>Cigarette Sales Drop Points to $12 Billion Tobacco Bond Defaults
By Michael Quint – Aug 6, 2010
https://www.bloomberg.com/news/2010-08-06/cigarette-sales-decline-points-to-tobacco-bond-defaults-sims-report-says.html
Declining cigarette sales and disputes over how much tobacco companies owe to U.S. states may cause more than $12 billion of defaults on related bonds issued by California, New York City, New Jersey, Ohio and Virginia.
Defaults on securities that are backed only by the tobacco- company payments and were issued in 2006 and 2007 “could start occurring as early as 2030,” according a report by Richard Larkin, a senior vice-president at Herbert J. Sims & Co.
Payments in April by tobacco companies, owed under a 1997 settlement of state lawsuits claiming damages for health-care costs, fell 16 percent, according to the National Association of Attorneys General. Much of that decline stems from a 9 percent slide in cigarette sales last year, more than twice the 4 percent drop assumed in some bond sales, said Larkin, who is based in Iselin, New Jersey.
Tobacco bond defaults of $12 billion would be almost four times the $3 billion of bonds that Jefferson County, Alabama’s sewer authority defaulted on.

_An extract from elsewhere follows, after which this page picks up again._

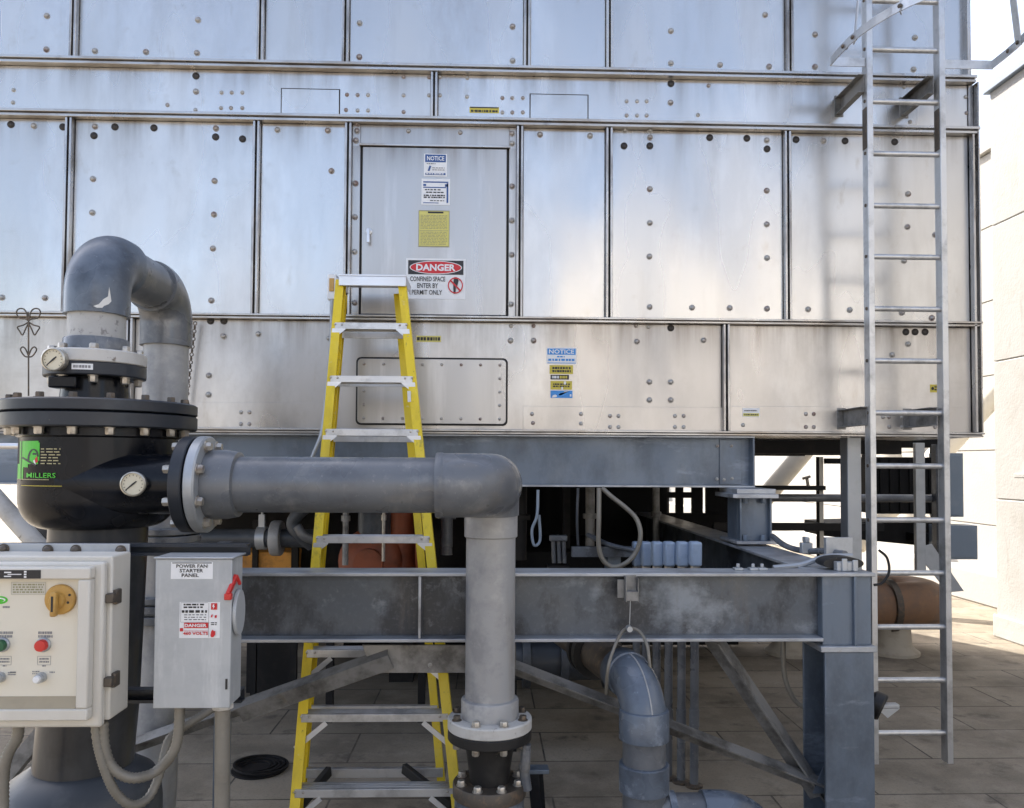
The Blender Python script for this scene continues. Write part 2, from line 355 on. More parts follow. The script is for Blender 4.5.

Municipal issuers failed to pay on about $6.9 billion of bonds last year, according to the Distressed Debt Securities newsletter.
State and federal tax increases have helped push cigarette sales lower than were projected when the securities were issued. New York State raised its cigarette tax by $1.60 a pack last month, lifting the average price to about $10.80 in New York City and $8.92 in other parts of the state, according to Erik Kriss, a state Budget Division spokesman.